With Tom Brady about to make another Super Bowl appearance I’m reminded of what I believe is the greatest sporting performance of all-time. It took place forty-six years ago on the hallowed kickball fields at Our Saviour’s and I’m proud to say I was a part of it.
My first year at Our Saviour’s Grade School (OSS) was in 1974 and I was entering the fourth grade. Earlier that summer my parents were asked by the Superintendent of Public Schools in Jacksonville to make other arrangements after an incident (one that I won’t go into now) involving Franklin Elementary’s principal Ross Foley and his annual year end hand stand that didn’t go off as he planned.
My four previous years of public school gym class had me prepared somewhat in duck duck goose and red rover but left me lacking entirely in what mattered most at OSS. At OSS kickball is life. Your kickball playing ability, and that alone, established your standing at OSS and possibly whether you would get into heaven according to some of the nuns.
Kickball follows a lot of the rules in baseball except at OSS you played until the playground bell rang signaling time to go back into the school. Whether both teams got equal chances to be on offense did not matter. The only thing that mattered was when that bell rang. A game could be 10 minutes or 10 hours. Just depended upon when the bell rang. I learned later that the nuns would bet on the games and most of the time the nun in charge of the bell would ring it when it allowed her to win the bet. I heard rumors of a game lasting 3 days. No joke. The nuns betting, ala Pete Rose, appears to be the main reason why there are currently no Dominican Nuns in any major sport hall of fame.

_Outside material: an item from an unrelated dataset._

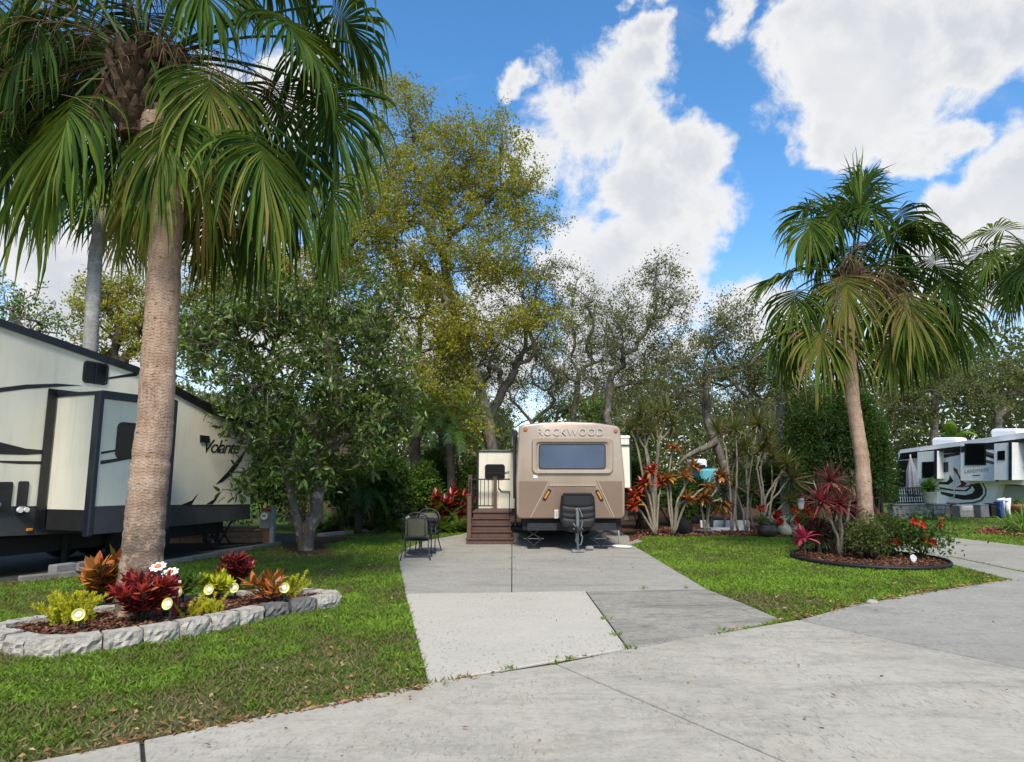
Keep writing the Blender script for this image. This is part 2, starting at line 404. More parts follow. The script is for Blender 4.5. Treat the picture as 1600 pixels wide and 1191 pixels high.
M['umbrella'] = paint('pinkish grey canvas', (.42, .38, .37), .8, 0, .1, 5)
M['decalbrown'] = paint('taupe decal', (.13, .10, .08), .35, 0, .1, 4)
M['decalred'] = paint('dark red decal', (.17, .02, .025), .35, 0, .1, 4)
M['decalsilver'] = paint('silver decal', (.42, .42, .40), .3, .3, .1, 4)
M['sling'] = paint('woven sling fabric', (.10, .095, .065), .85, 0, .3, 60, .4)
M['wire'] = paint('dark wrought iron', (.035, .036, .04), .45, .4, .25, 20)
M['meter'] = paint('grey utility box', (.27, .31, .32), .5, .2, .2, 8)
M['rust'] = paint('rusty metal', (.26, .10, .05), .8, .1, .4, 10, .4)
M['bark_oak'] = bark('grey oak bark', (.055, .045, .037), (.215, .185, .155), 4, .3, .8, (.25, .255, .225))
M['bark_dark'] = bark('dark bark', (.03, .024, .018), (.13, .105, .08), 4, .3, .8)
M['bark_mag'] = bark('mottled trunk bark', (.06, .046, .035), (.20, .165, .125), 5, .5, .6, (.42, .40, .37))
M['stem'] = bark('pale plant stem', (.15, .12, .085), (.36, .31, .24), 14, .6, .3)
M['stemdark'] = bark('dark plant stem', (.03, .022, .015), (.10, .075, .05), 12, .6, .3)
M['palmgrey'] = bark('grey palm bark', (.17, .16, .145), (.36, .345, .32), 3, 2.5, .5, (.42, .41, .39))
M['boots'] = bark('palm leaf boots', (.025, .015, .009), (.16, .10, .06), 7, .4, .8)
M['drybrown'] = leafmat('dry palm fibre', [(.06, .035, .02), (.14, .085, .045), (.22, .15, .085)], .9, .1, .1)

# trunk of the tall palms: rings, cracks, grey weathered foot
M['palmtrunk'], k = mat_new('ringed palm trunk')
co = k.n('ShaderNodeTexCoord').outputs['Object']; sx = k.n('ShaderNodeSeparateXYZ', {0: co})
wn = k.noise(k.n('ShaderNodeMapping', {0: co, 'Scale': (2.2, 2.2, .8)}).outputs[0], 2.0, 4, .6)
zz = k.math('ADD', sx.outputs['Z'], k.math('MULTIPLY', wn, .30))
ring = k.math('FRACT', k.math('MULTIPLY', zz, 27.0))
ringd = k.smooth(ring, .24, .0)
mp = k.n('ShaderNodeMapping', {0: co, 'Scale': (1, 1, .22)}).outputs[0]
fib = k.noise(mp, 34, 7, .68); blot = k.noise(co, 3.4, 6, .65, .3); pit = k.noise(k.n('ShaderNodeMapping', {0: co, 'Scale': (1, 1, 2.2)}).outputs[0], 15, 5, .6)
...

Sad really.
There were two titans of the fourth grade. One was Danny Riggs. He was a country boy with the only forehead that could rival my own drive in movie screen sized forehead. He also had a blue Goretex type winter coat with red and white stripes on it. You know. The kind all the girls liked. The other titan was Mark Pine. Mark was a few inches shy of eight feet tall in the fourth grade. Oddly, he would graduate at five foot, ten. Along with being the biggest, he was the strongest, occassionally the meanest and most of all the best kickball player.
There was a division in the fourth grade between the city kids and those who lived out of town. Since OSS was a private school it was able to have kids from all over. Though they easily could, OSS never bragged about having students that had been kicked out out of some of the best schools in the tri-state area.
The stage was set for a showdown between Danny and the country kids versus Mark and the city kids. Unfortunately for Mark, my family had not yet moved out to the wilderness as we would two years later and I was on his team. I was by far the worst player but like most sports movies I ended up coming through in the end.
Jim Watson was the first boy at OSS not afraid of my huge cranium and the first to be nice to me. It was his doing that allowed me to come through for my team. He offered to switch places batting (kicking) with me which made it possible for him to come up in my spot and he was able to get a huge two run triple that put our team ahead. It would have been a three run triple but Sr. Mary Alice’s leg seized up rounding third and she was out by a mile at home.
With two outs and Danny Riggs on second base it appeared the game would probably come down to this next play. Since it was almost pitch dark and we had been playing for about seven hours it was obvious that Sr. Theresa Marie (who was in charge of the bell) had money on Danny’s team. Coming up was Mike Prillmeyer, a ringer from Cuba, that Danny had brought in because Mike supposedly wanted asylum. Mike had not made an out since he had come to OSS. Never proven, but it was speculated that he was thirty-six years old. Most likely Mike would get a home run driving in Danny and the bell would ring.
Mark placed me deep in center field about three times as far as a person could humanly kick a ball. Analytics had determined that my not being involved in a play would lead to the best outcome for our team. Mark was the pitcher because kickball rules required you to put you best player in charge of rolling the ball to the opposition.
Mark pitched the ball towards Mike. Mike connected with the ball and it sounded like a cannon had fired. The ball pierced the night horizon like a Tiger Woods drive. It was coming right at me. For some reason the normal crippling fear I normally feel when playing was gone and a strange confidence appeared. I was going to catch this ball. In my mind I already had. I could feel the others admiration for winning the game. Then I slowly started to realize that the ball was about six hundred feet above my head. There was no chance I would catch it. Danny raised his arms in victory and started running towards third. Sr Theresa Marie gave the signal to ring the bell. The game was over.
Or so they thought. Mark, who just moments before had pitched the ball, had covered the yardage of three plus football fields and pushed me out of the way and played the ball off the convent wall like Carl Yastremski off the Green Monster. He spun and fired the red rubber ball back towards home. One step from home, with Danny’s arms raised and as the bell rang in the background, the ball connected with the back of Danny’s head and he fell face first into some trash cans placed oddly close to home plate.
We won. Thanks to me.
My youngest daughter just said, “ Oh No. Dad’s hysterical laughing again.”.